• _DIRECTIONS_
Search the material below for the word "wide". Copy every line that has it.

Scene modeling code data
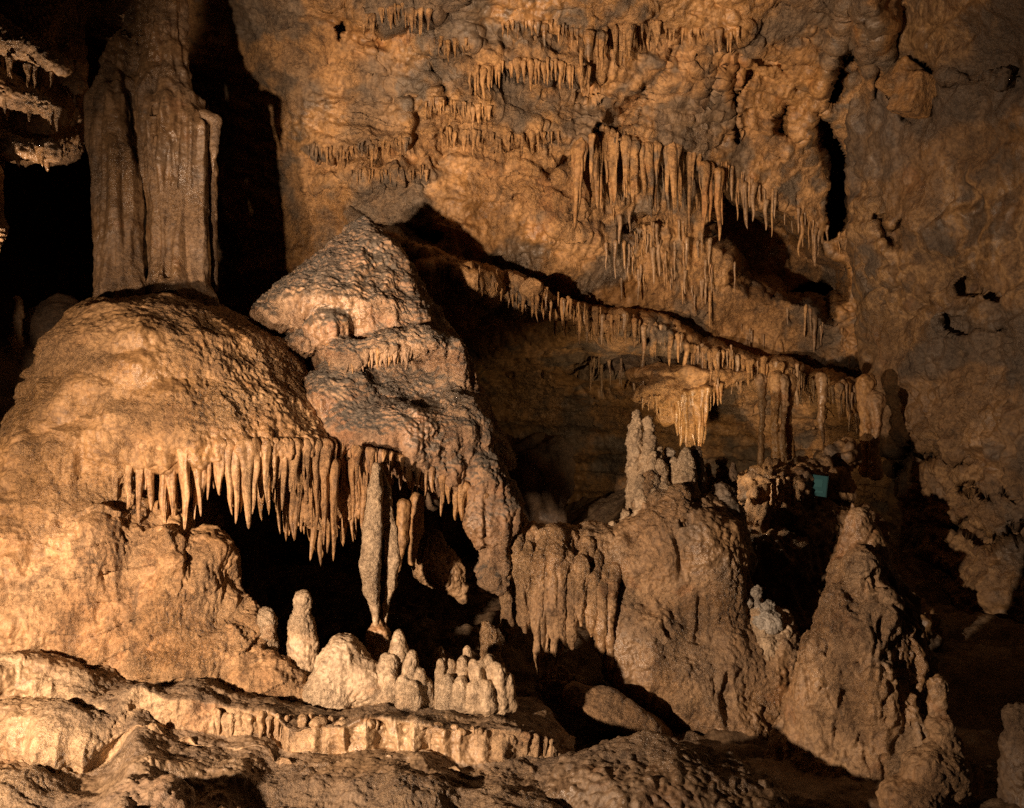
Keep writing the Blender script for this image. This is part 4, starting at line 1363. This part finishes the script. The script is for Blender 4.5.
# lumpy stack against its right flank
r = Rock().chain([(936, 690, 5.35, 7), (938, 710, 5.35, 8)], k=.04).pell(937, 688, 5.35, 9, 13, k=.02).pell(936, 706, 5.35, 7, 10, k=.02).pell(940, 726, 5.3, 14, 10, k=.02).pell(944, 744, 5.3, 17, 13, k=.03).pell(930, 772, 5.2, 26, 24, k=.04).pell(950, 778, 5.2, 20, 26, k=.04).pell(968, 778, 5.3, 14, 20, k=.04).pell(910, 800, 5.15, 30, 22, k=.06)
lump('stalagmite_stack', r, M_BROWN, 'lumpy brown stack of knobs against the right foot of the big cone', seed=9., h=.009)
r = Rock().pell(1018, 720, 5.2, 13, 14, k=.04).pell(1022, 745, 5.2, 18, 14, k=.04).pell(1018, 768, 5.2, 14, 14, k=.04).pell(1026, 795, 5.2, 24, 22, k=.05).chain([(1020, 715, 5.2, 8), (1024, 860, 5.2, 30)], k=.06)
lump('stalagmite_stack', r, M_DARK, 'dim knobbly stalagmite cut off by the right picture edge', seed=19., h=.009)

# ------------------------------------------------------------------ rocks on the floor
r = Rock().chain([(574, 690, 6.3, 8), (605, 702, 6.25, 11), (652, 726, 6.2, 9)], k=.06).ell(P(618, 714, 6.4), (.42, .34, .09), .12, .1, .38)
lump('boulder', r, M_BROWN, 'smooth slab-like boulder lying in front of the brown slope', 'boulder', seed=10., disp=lambda V, N: .03 * fbm(V, 3, 3, 1.) + .008 * fbm(V, 16, 3, 2.))
r = Rock().ell(P(655, 792, 5.0), (.66, .5, .24), .08, .2, .06).ell(P(585, 788, 5.1), (.34, .3, .16), .08).ell(P(735, 806, 4.9), (.3, .3, .12), .08)
lump('boulder', r, M_MUD, 'wide rough dark boulder at the bottom centre of the picture', 'boulder', seed=11., disp=lambda V, N: .05 * fbm(V, 3, 4, 1.) + .016 * billow(V, 13, 2, 2.))
r = Rock().ell(P(150, 806, 4.3), (.22, .2, .12), .06, .1, .05)
lump('boulder', r, M_DARK, 'dark rough rock half under the bottom left terrace edge', 'boulder', seed=13., disp=lambda V, N: .04 * fbm(V, 4, 4, 1.) + .012 * billow(V, 16, 2, 2.))
r = Rock().box(P(700, 790, 5.6), (1.2, .35, .10), .1, .05, -.12)
lump('floor_bank', r, M_MUD, 'low smooth mud bank between the brown slope and the cone foot', 'mud bank', seed=21., h=.02)

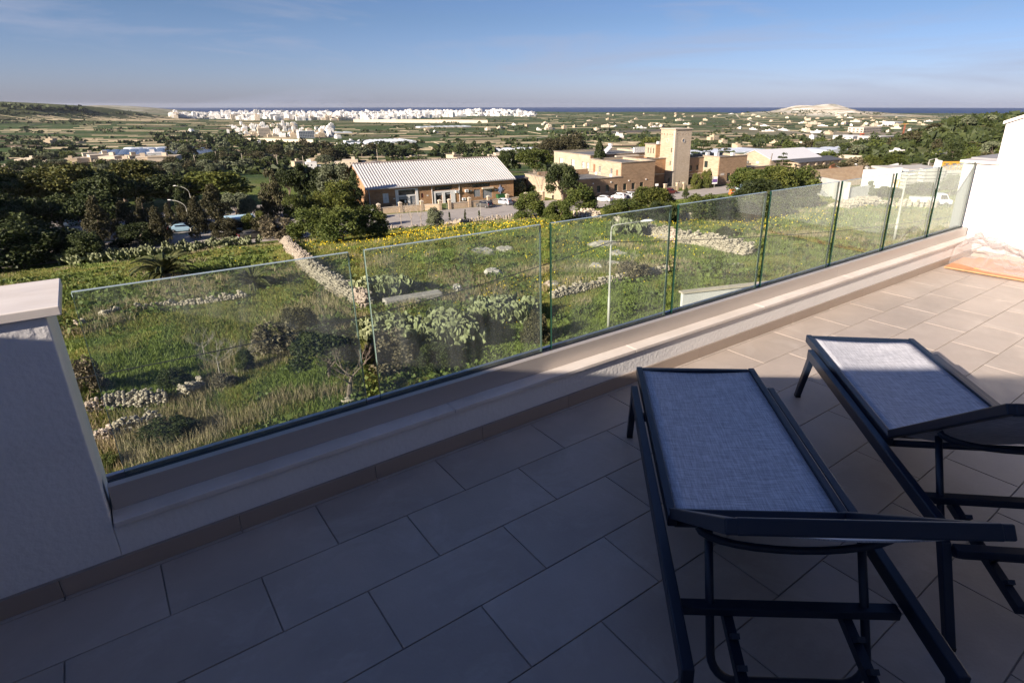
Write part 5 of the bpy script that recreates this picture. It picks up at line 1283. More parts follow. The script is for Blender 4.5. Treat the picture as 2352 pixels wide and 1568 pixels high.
x, y = field_xy(15000, 13, 110); k = in_field(x, y) & ((vnoise(x+70, y+13, 8)*.5+vnoise(x, y, 1.6)*.5) > .53); x, y = x[k], y[k]; d = np.hypot(x, y)
nb = 9; X = np.repeat(x, nb)+rng.normal(size=len(x)*nb)*.25; Y = np.repeat(y, nb)+rng.normal(size=len(x)*nb)*.25
Z = ground_z(X, Y)+rng.random(len(X))*.32*np.repeat(.5+vnoise(x, y, 4), nb)
V, F = cards(np.stack([X, Y, Z], -1), .05+.0018*np.repeat(d, nb), 1.4, .3); o = link('weeds', npmesh('weeds', V, F, G_wd)); o['kind'] = 'stuff'
# yellow flowers
fl_m = leafmat('yellow_petals', (.72, .50, .015), (.90, .68, .03), .2, .0)
def flowers(name, n, ctr, sz, thr, seed):
    pts = rng.normal(size=(n, 2))*np.array(sz)+np.array(ctr); a, b = pts[:, 0], pts[:, 1]; x = a*E2[0]+b*M2[0]; y = a*E2[1]+b*M2[1]
    k = in_field(x, y) & (b > 15) & ((vnoise(x+seed, y, 5)*.5+vnoise(x, y+seed, 1.3)*.5) > thr); x, y = x[k], y[k]; d = np.hypot(x, y)
    w0, w1 = G(645, 549), G(842, 712); k = ((w1.x-w0.x)*(y-w0.y)-(w1.y-w0.y)*(x-w0.x)) > 0; k = k | (rng.random(len(x)) < .06); x, y, d = x[k], y[k], d[k]
    Z = ground_z(x, y)+.22+.38*rng.random(len(x)); V, F = cards(np.stack([x, y, Z], -1), .022+.00050*d, 1.8, -.6)
    o = link(name, npmesh(name, V, F, fl_m)); o['kind'] = 'stuff'
ab = lambda P: (P.x*E2[0]+P.y*E2[1], P.x*M2[0]+P.y*M2[1])
flowers('yellow_flowers', 2000, ab(G(820, 560)), (9, 8), .58, 3)
flowers('yellow_flowers', 2000, ab(G(1010, 548)), (13, 9), .56, 11)
flowers('yellow_flowers', 1500, ab(G(1180, 525)), (10, 5), .52, 17)
flowers('yellow_flowers', 2200, ab(G(1640, 520)), (14, 5), .52, 5)
flowers('yellow_flowers', 2500, ab(G(1150, 640)), (9, 8), .58, 8)
flowers('yellow_flowers', 700, ab(G(600, 560)), (9, 9), .58, 21)
# ------------------------------------------------------------------ vehicles
car_glass = mat('car_window', (.012, .014, .017), .08, .1, spec=.8); tyre_m = mat('tyre', (.015, .015, .015), .8); rim_m = mat('wheel_rim', (.35, .35, .36), .35, metal=.6)
lamp_red = mat('red_lens', (.35, .01, .01), .2); lamp_clear = mat('clear_lens', (.75, .75, .75), .12); plate_m = mat('number_plate', (.6, .6, .58), .5)
def car(P, heading, label, paint, kind='hatch', L_=3.9, Wd=1.68, cat='car', name='parked_car', group='parked cars'):
    t = thing(name, label, cat, P, heading, group); h = Wd/2
    prof = {'hatch': [(-.50, .30, .62, .62), (-.485, .22, .90, .90), (-.44, .20, .95, 1.18), (-.36, .2, .95, 1.44), (-.12, .2, .94, 1.50), (.10, .2, .92, 1.46), (.24, .2, .90, .93), (.40, .2, .80, .80), (.485, .24, .66, .66), (.5, .3, .5, .5)],
            'sedan': [(-.50, .30, .70, .70), (-.485, .22, .92, .92), (-.36, .2, .98, .98), (-.24, .2, .95, 1.36), (-.02, .2, .94, 1.43), (.10, .2, .92, 1.40), (.25, .2, .90, .92), (.42, .2, .78, .78), (.49, .24, .62, .62), (.5, .3, .5, .5)],
            'van': [(-.50, .30, .9, .9), (-.49, .25, 1.05, 1.70), (-.42, .22, 1.05, 1.88), (0, .22, 1.05, 1.90), (.2, .22, 1.02, 1.84), (.33, .22, 1.0, 1.04), (.45, .25, .86, .86), (.5, .3, .55, .55)]}[kind]
    mb = MB(); n = len(prof)
    for (x, lo, be, ro) in prof:
        xx = x*L_; e = .90 if abs(x) > .48 else 1.; top = ro-be > .05
        mb.v += [(xx, -h*.93*e, lo), (xx, -h*e, lo+(be-lo)*.45), (xx, -h*.97*e, be), (xx, -h*(.76 if top else .90)*e, ro), (xx, h*(.76 if top else .90)*e, ro), (xx, h*.97*e, be), (xx, h*e, lo+(be-lo)*.45), (xx, h*.93*e, lo)]
    for i in range(n-1):
        for k in range(8): mb.f.append((i*8+k, i*8+(k+1) % 8, (i+1)*8+(k+1) % 8, (i+1)*8+k)); mb.m.append(0)
    mb.f += [tuple(range(8)), tuple((n-1)*8+k for k in range(8))[::-1]]; mb.m += [0, 0]
    mb.obj('body', paint, t, smooth=False, bevel=.03)
    cab = [p for p in prof if p[3]-p[2] > .05]
    for s in (-1, 1):
        m = MB()
        bt = [(p[0]*L_, p[2]+.05) for p in cab]; tp = [(p[0]*L_, p[3]-.10) for p in cab if p[3]-p[2] > .3]
        f_ = next(q for q in prof if q[0] > cab[-1][0]); bt2 = [(cab[0][0]*L_+.12, cab[0][2]+.05), (f_[0]*L_-.12, f_[2]+.06)]
        pts = [bt2[0], bt2[1]]+[(tp[-1][0], tp[-1][1]), (tp[0][0], tp[0][1])]
        zb, zt_ = cab[1][2], cab[1][3]
        def yy(z): return (.97+(z-zb)/(zt_-zb)*(.76-.97))*h+.006
        m.v = [(x, s*yy(z), z) for x, z in pts]+[(x, s*(yy(z)-.02), z) for x, z in pts]
        m.f = [(0,1,2,3),(7,6,5,4),(0,4,5,1),(1,5,6,2),(2,6,7,3),(3,7,4,0)]; m.m = [0]*6; m.obj('side_window', car_glass, t)
    i = prof.index(cab[-1]); a, b = prof[i], prof[i+1]; m = MB()
    def quad(x0, z0, w0, x1, z1, w1, off): return [(x0+off, -w0, z0+.01), (x0+off, w0, z0+.01), (x1+off, w1, z1+.012), (x1+off, -w1, z1+.012)]
    m.add(quad(b[0]*L_-.05, b[3]+.05, h*.80, a[0]*L_+.06, a[3]-.08, h*.68, .03), [(0, 1, 2, 3)]).obj('windscreen', car_glass, t)
    r0, r1 = (prof[1], prof[3]) if kind == 'hatch' else ((prof[2], prof[3]) if kind == 'sedan' else (prof[1], prof[2]))
    q = [(r0[0]*L_-.01, -h*.78, max(r0[2], .95)+.06), (r0[0]*L_-.01, h*.78, max(r0[2], .95)+.06), (r1[0]*L_-.04, h*.66, r1[3]-.10), (r1[0]*L_-.04, -h*.66, r1[3]-.10)]
    MB().add([(x-.03, y, z) for x, y, z in q], [(3, 2, 1, 0)]).obj('rear_window', car_glass, t)
    for s in (-1, 1):
        for x in (-.31, .31):
            wl = link('wheel', None, t); wl.location = (x*L_, s*(h-.09), .30)
            MB().tube([(0, -.1, 0), (0, .1, 0)], .30, 16).obj('tyre', tyre_m, wl); MB().tube([(0, s*.101, 0), (0, s*.112, 0)], .18, 10).obj('rim', rim_m, wl)
        MB().box(.475*L_, .497*L_, s*h*.72-.14, s*h*.72+.14, .56, .70).obj('headlight', lamp_clear, t)
        MB().box(-.505*L_, -.485*L_, s*h*.80-.10, s*h*.80+.08, .72, .98).obj('tail_light', lamp_red, t)
    MB().box(-.512*L_, -.503*L_, -.26, .26, .42, .54).obj('number_plate', plate_m, t)
    return t
def paint(n, c): return mat(n, c, .28, .03, 1, spec=.6, coat=.6)
p_white, p_silver, p_dark, p_blue, p_red, p_green = paint('white_car_paint', (.74, .74, .73)), paint('silver_car_paint', (.42, .44, .47)), paint('dark_grey_car_paint', (.07, .068, .065)), paint('pale_blue_car_paint', (.30, .45, .55)), paint('dark_red_car_paint', (.12, .02, .02)), paint('pale_green_car_paint', (.38, .47, .42))
D = math.radians
for px, py, hd, lab, pt, kd, L_ in [
    (1112, 476, 142, 'dark grey hatchback parked by the yard wall, tail towards the viewer', p_dark, 'hatch', 4.2), (1157, 470, 147, 'silver hatchback parked by the yard wall, right of the dark grey one', p_silver, 'hatch', 4.1),
    (1421, 457, 150, 'small white hatchback alone on the road in front of the brown building', p_white, 'hatch', 3.5), (1446, 454, 120, 'silver hatchback tucked behind the small white one', p_silver, 'hatch', 4.0), (1470, 449, 120, 'dark grey estate at the end of the row before the brown building', p_dark, 'hatch', 4.3),
    (1385, 463, 150, 'white car half hidden behind an acacia bush before the brown building', p_white, 'sedan', 4.3), (1538, 446, 30, 'dark red car half hidden behind the yellow green bush', p_red, 'hatch', 4.0),
    (1706, 437, 30, 'pale blue car beside the corner block', p_blue, 'hatch', 3.9), (850, 503, 20, 'white van half hidden behind the acacia bushes by the hall', p_white, 'van', 4.6),
    (580, 548, 40, 'dark car at the roadside below the kiosk', p_dark, 'sedan', 4.3), (172, 518, 85, 'pale green estate car seen from behind in the shaded car park', p_green, 'hatch', 4.1),
    (206, 514, 100, 'white car left of a brown conifer in the shaded car park', p_white, 'hatch', 4.0), (386, 514, 15, 'white car with red tail lights beside the small conifer', p_white, 'sedan', 4.4), (415, 519, 160, 'white hatchback right of the small conifer in the car park', p_white, 'hatch', 4.0),
    (388, 530, 20, 'silver blue saloon in the front row of the car park', p_silver, 'sedan', 4.4), (420, 532, 25, 'pale blue saloon at the front right of the car park', p_blue, 'sedan', 4.3), (52, 522, 10, 'white car at the far left of the shaded car park', p_white, 'sedan', 4.3),
    (250, 505, 95, 'dark car deep in the car park shade', p_dark, 'hatch', 4.0), (330, 510, 90, 'silver car behind the slim brown conifer', p_silver, 'hatch', 4.0)]:
    P = G(px, py); P.z = tz(P.x, P.y)+.055; car(P, D(hd), lab, pt, kd, L_)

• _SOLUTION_
lump('boulder', r, M_MUD, 'wide rough dark boulder at the bottom centre of the picture', 'boulder', seed=11., disp=lambda V, N: .05 * fbm(V, 3, 4, 1.) + .016 * billow(V, 13, 2, 2.))
Write part 5 of the bpy script that recreates this picture. It picks up at line 1283. More parts follow. The script is for Blender 4.5. Treat the picture as 2352 pixels wide and 1568 pixels high.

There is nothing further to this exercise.